Bien que la femme trouve la demande étrange, elle fait ce qu’il lui a dit et revient vers lui.

– Maintenant, lui ordonne le pasteur, monte avec la corbeille sur la tour de l’église et disperse toutes les plumes. Ensuite, reviens vers moi.

Aussitôt dit, aussitôt fait. Peu de temps après, la femme est de retour.

Le pasteur la regarde et dit :

– Et maintenant, retourne et récolte toutes les plumes. Fais bien attention de n’en laisser aucune. La femme le fixe des yeux, ébahie : 

– Comment pourrais-je faire cela ? C’est impossible. Le vent a dispersé les plumes dans toutes les directions. Personne ne peut plus les récolter.

– Tu as raison, répond le pasteur ; il en va de même avec nos paroles. Nous ne pouvons plus les reprendre ni changer l’effet qu’elles ont produit.

 

Si la femme avait passé ses paroles au travers des trois tamis de Socrate, elle n’aurait pas causé de tort au pasteur et à d’autres personnes. Mais bien plus que ce philosophe, la Bible parle de ce sujet :

Jacques nous met en garde contre le danger des paroles irréfléchies : « De même aussi la langue est un petit membre et elle se vante de grandes choses. Voyez comme un petit feu peut allumer une grande forêt ! » (Jacques 3, 5).
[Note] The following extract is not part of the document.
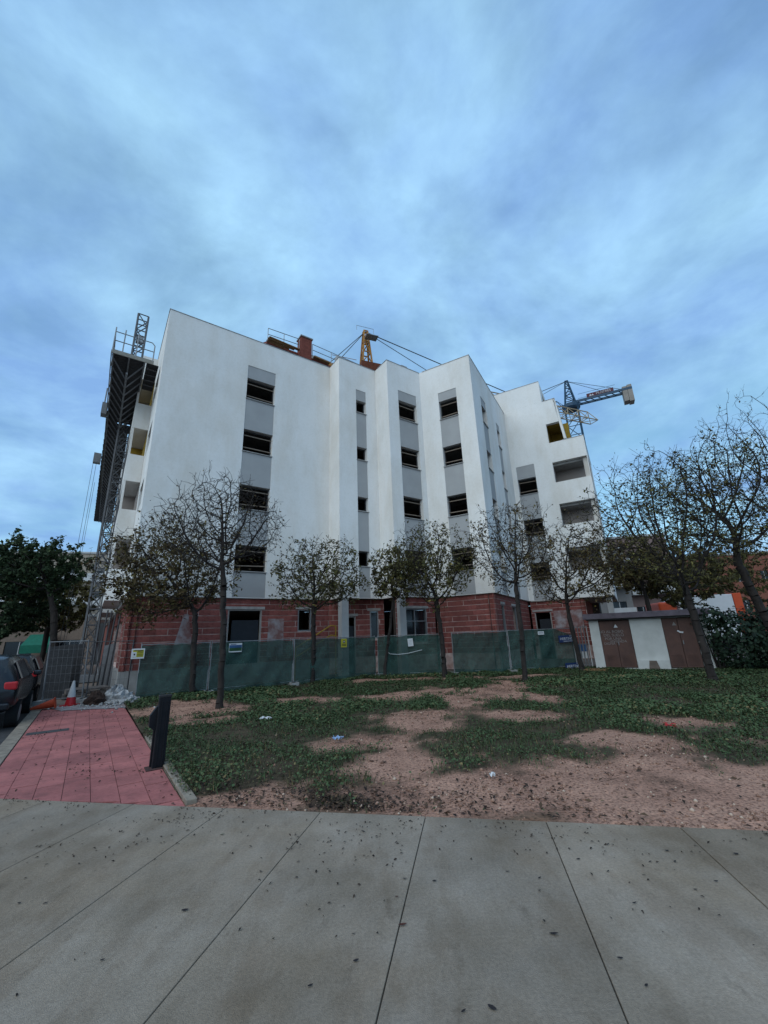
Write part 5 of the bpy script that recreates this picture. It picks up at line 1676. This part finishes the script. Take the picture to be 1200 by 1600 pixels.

Paul écrit aux Philippiens : « Au reste, frères, tout ce qui est vrai, tout ce qui est honorable, tout ce qui est juste, tout ce qui est pur, tout ce qui est aimable, tout ce qui est de bonne réputation – s’il y a quelque vertu et quelque louange, – que cela occupe vos pensées » (Phil. 4, 8).

 

Il y a d’autres passages dans la Bible qui nous mettent en garde contre le commérage. Il vaut la peine de les chercher pour continuer à méditer sur ce sujet.